Source : document fourni par l'auteur

Cette intégration économique européenne, foncièrement inégalitaire, constitue l'objectif à long terme des dirigeants de l'Allemagne nazie. Mais celui-ci est parasité par les nécessités à court terme de la machine de guerre allemande. Tant que durent les succès de la guerre éclair, la guerre nourrit la guerre. Les prélèvements opérés dans les territoires envahis suffisent alors à satisfaire les besoins de la Wehrmacht. Ils garantissent aussi les populations allemandes contre une restriction de leur propre ravitaillement qui risquerait de les détacher du régime.

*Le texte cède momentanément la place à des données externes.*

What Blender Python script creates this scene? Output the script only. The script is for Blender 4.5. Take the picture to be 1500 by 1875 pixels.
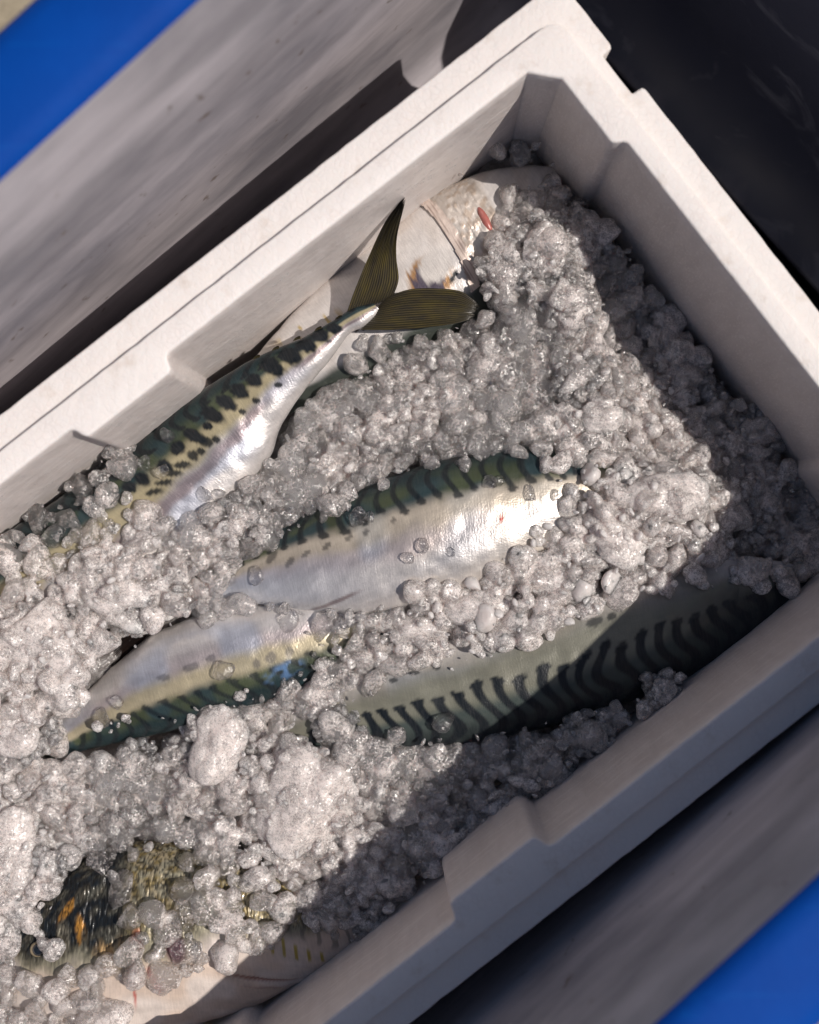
import bpy, math, random
import numpy as np
from mathutils import Vector
from mathutils.geometry import tessellate_polygon

for o in list(bpy.data.objects):
    bpy.data.objects.remove(o)
C = bpy.context.scene.collection
sc = bpy.context.scene
rng = np.random.default_rng(7)
random.seed(7)

# ---------------------------------------------------------------- camera
CAM_H = 0.70                      # camera above the box rim (rim plane is z = 0)
PXM = 3367.5                      # photo pixels per metre on the rim plane
cam = bpy.data.cameras.new('camera')
camo = bpy.data.objects.new('camera', cam); C.objects.link(camo)
camo.location = (0, 0, CAM_H)
cam.sensor_fit = 'HORIZONTAL'; cam.sensor_width = 36.0
cam.lens = 36.0 * CAM_H / (1500.0 / PXM)
cam.clip_start = 0.01; cam.clip_end = 200
cam.dof.use_dof = True; cam.dof.focus_distance = CAM_H + 0.075; cam.dof.aperture_fstop = 4.6
sc.camera = camo
# ---------------------------------------------------------------- light
SUN_DIR = Vector((0.6565, -0.038, 1.0)).normalized()
w = bpy.data.worlds.new('World'); sc.world = w; w.use_nodes = True
nt = w.node_tree
sky = nt.nodes.new('ShaderNodeTexSky'); sky.sky_type = 'NISHITA'; sky.sun_disc = False
sky.sun_elevation = math.asin(SUN_DIR.z)
sky.sun_rotation = math.atan2(SUN_DIR.x, SUN_DIR.y)
sky.dust_density = 1.2; sky.air_density = 0.8; sky.ozone_density = 0.5; sky.altitude = 0
nt.links.new(sky.outputs[0], nt.nodes['Background'].inputs[0])
nt.nodes['Background'].inputs[1].default_value = 0.08
sun = bpy.data.lights.new('sun', 'SUN'); suno = bpy.data.objects.new('sun', sun); C.objects.link(suno)
suno.rotation_euler = SUN_DIR.to_track_quat('Z', 'Y').to_euler()
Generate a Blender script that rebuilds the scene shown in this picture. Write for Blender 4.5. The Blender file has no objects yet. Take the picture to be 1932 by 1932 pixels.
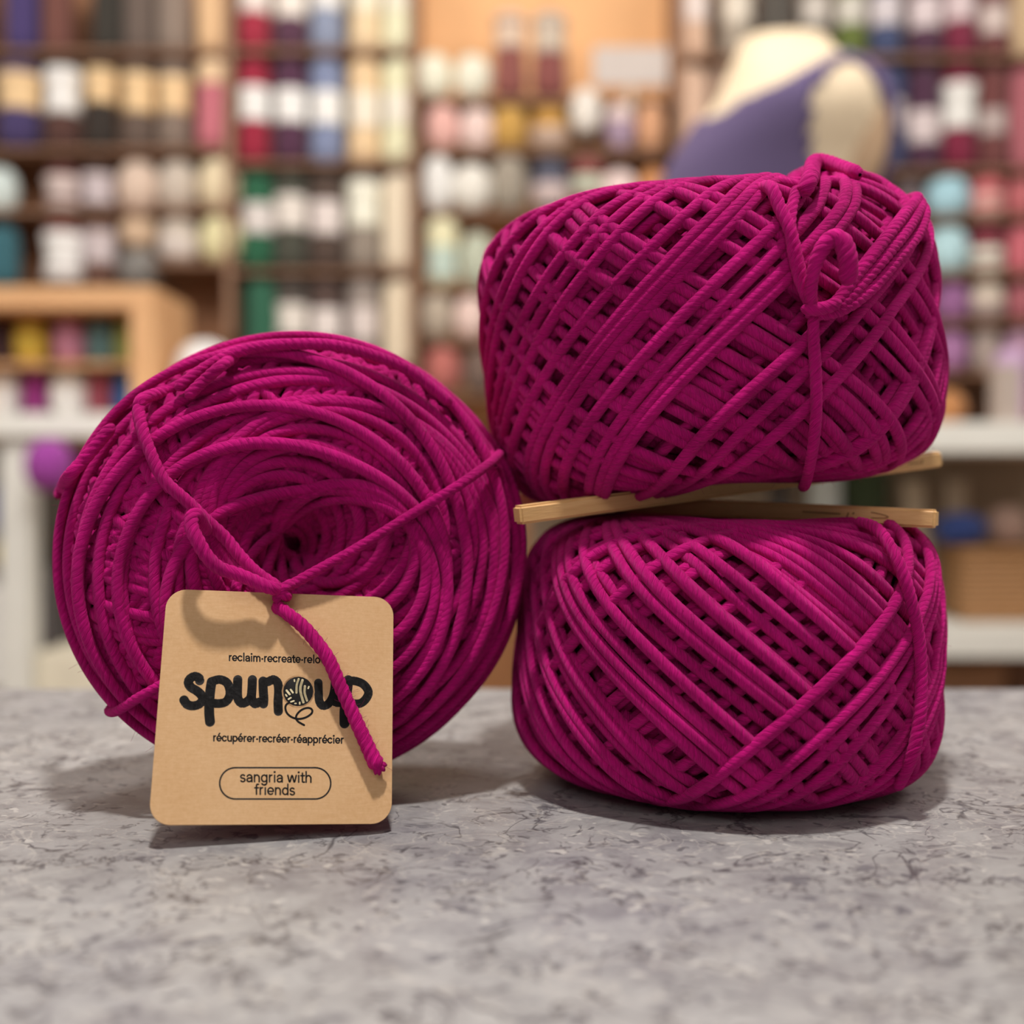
import bpy, bmesh, math, random
import numpy as np
from mathutils import Vector, Matrix
from mathutils.bvhtree import BVHTree

# ------------------------------------------------------------------ camera, world, lights
FPX, CX, CY = 2250.0, 966.0, 900.0          # focal length in pixels, principal column, horizon row
TOP = 0.95                                   # counter top height
CAMZ = TOP + 0.0777
scn = bpy.context.scene
cam_d = bpy.data.cameras.new('camera'); cam = bpy.data.objects.new('camera', cam_d)
scn.collection.objects.link(cam); scn.camera = cam
cam.location = (0, 0, CAMZ); cam.rotation_euler = (math.pi/2, 0, 0)
cam_d.sensor_width = 36; cam_d.lens = 36*FPX/1932; cam_d.shift_y = -(966-CY)/1932
cam_d.clip_start = 0.01; cam_d.clip_end = 50
cam_d.dof.use_dof = True; cam_d.dof.focus_distance = 0.268; cam_d.dof.aperture_fstop = 7.0

world = bpy.data.worlds.new('shop_ambient'); scn.world = world; world.use_nodes = True
bg = world.node_tree.nodes['Background']; bg.inputs['Color'].default_value = (1.0, 0.95, 0.90, 1); bg.inputs['Strength'].default_value = 0.17

def area(name, loc, target, size, power, col, sy=None):
    d = bpy.data.lights.new(name, 'AREA'); d.energy = power; d.color = col; d.size = size
    if sy: d.shape = 'RECTANGLE'; d.size_y = sy
    o = bpy.data.objects.new(name, d); scn.collection.objects.link(o); o.location = loc
    o.rotation_euler = (Vector(target)-Vector(loc)).to_track_quat('-Z', 'Y').to_euler(); return o
area('counter_downlight', (0.02, 0.10, TOP+1.55), (0.0, 0.30, TOP), 0.09, 21.0, (1.0, 0.95, 0.89))
area('front_fill_light', (-0.5, -1.3, TOP+1.5), (0.0, 0.3, TOP+.05), 0.9, 8.5, (1.0, 0.96, 0.91))  # unseen fill, added to brighten the tag and yarn fronts
area('right_ceiling_light', (1.3, 0.55, TOP+1.4), (0.0, 0.3, TOP+.05), 0.5, 7.0, (1.0, 0.93, 0.86))
area('rear_ceiling_light', (-0.35, 1.05, TOP+1.45), (0.0, 0.32, TOP+.08), 0.45, 9.0, (1.0, 0.94, 0.88))
area('wall_light_left', (-1.3, 1.2, TOP+1.5), (-1.0, 2.7, TOP+.2), 0.8, 12.0, (1.0, 0.93, 0.85))
area('wall_light_right', (1.3, 1.2, TOP+1.5), (1.0, 2.7, TOP+.2), 0.8, 9.5, (1.0, 0.93, 0.85))
area('wall_light_centre', (0.0, 1.6, TOP+1.55), (0.0, 2.7, TOP+.7), 0.8, 9.0, (1.0, 0.9, 0.78))

vs = scn.view_settings
vs.view_transform = 'Standard'; vs.look = 'None'; vs.exposure = 0.16; vs.gamma = 1.0; vs.use_curve_mapping = False

# ------------------------------------------------------------------ helpers
COL = scn.collection
rnd = random.Random(7); nprng = np.random.default_rng(11)
def at(px, py, Z):
    return Vector(((px-CX)/FPX*Z, Z, CAMZ-(py-CY)/FPX*Z))
def lin(h, k=1.0):
    h = h.lstrip('#'); v = [int(h[i:i+2], 16)/255 for i in (0, 2, 4)]
    return tuple(min(0.9, (c/12.92 if c <= .04045 else ((c+.055)/1.055)**2.4)/k) for c in v)+(1.0,)
def link(o, parent=None):
    COL.objects.link(o)
    if parent is not None: o.parent = parent
    return o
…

Le 18 février 1943, le ministre de la propagande du Reich Joseph Goebbels proclame publiquement la "guerre totale". Profitant de l'influence immédiate de la catastrophe de Stalingrad, il en appelle à la volonté d'endurance de la population allemande dans un discours énergique et frénétiquement applaudi par les 3.000 spectateurs choisis présents au palais des sports de Berlin.

Source Internet [8]

La guerre d'usure, imposée par l'échec devant Moscou en décembre 1941, oblige à une guerre totale. Elle est mise en place dès le début de 1942. Albert Speer [9] est alors chargé de concentrer tout l'effort allemand - et européen - de production de guerre; le Gauleiter Sauckel [10] de la fourniture de main d'œuvre, également à l'échelle européenne. Le chef de la SS Himmler [11] prend la direction de l'ensemble des services de répression et d'une partie des forces armées, constituée d'Allemands et d'Européens enrôlés dans la Waffen SS [12] . Le responsable de la propagande, Joseph Goebbels [13] donne, après Stalingrad [14] , à la notion de guerre totale une formulation globale (idéologique autant qu'économique): une guerre pour laquelle toutes les énergies sont mobilisées et menée sans limites contre l'ennemi.

Cela se traduit par une exploitation sans réserve des pays dominés, obligés de fournir une part croissante de leurs productions à l'occupant; et aussi une partie de leur main d'œuvre pour remplacer dans les usines allemandes les ouvriers mobilisés pour combler les hécatombes sur le front de l'Est.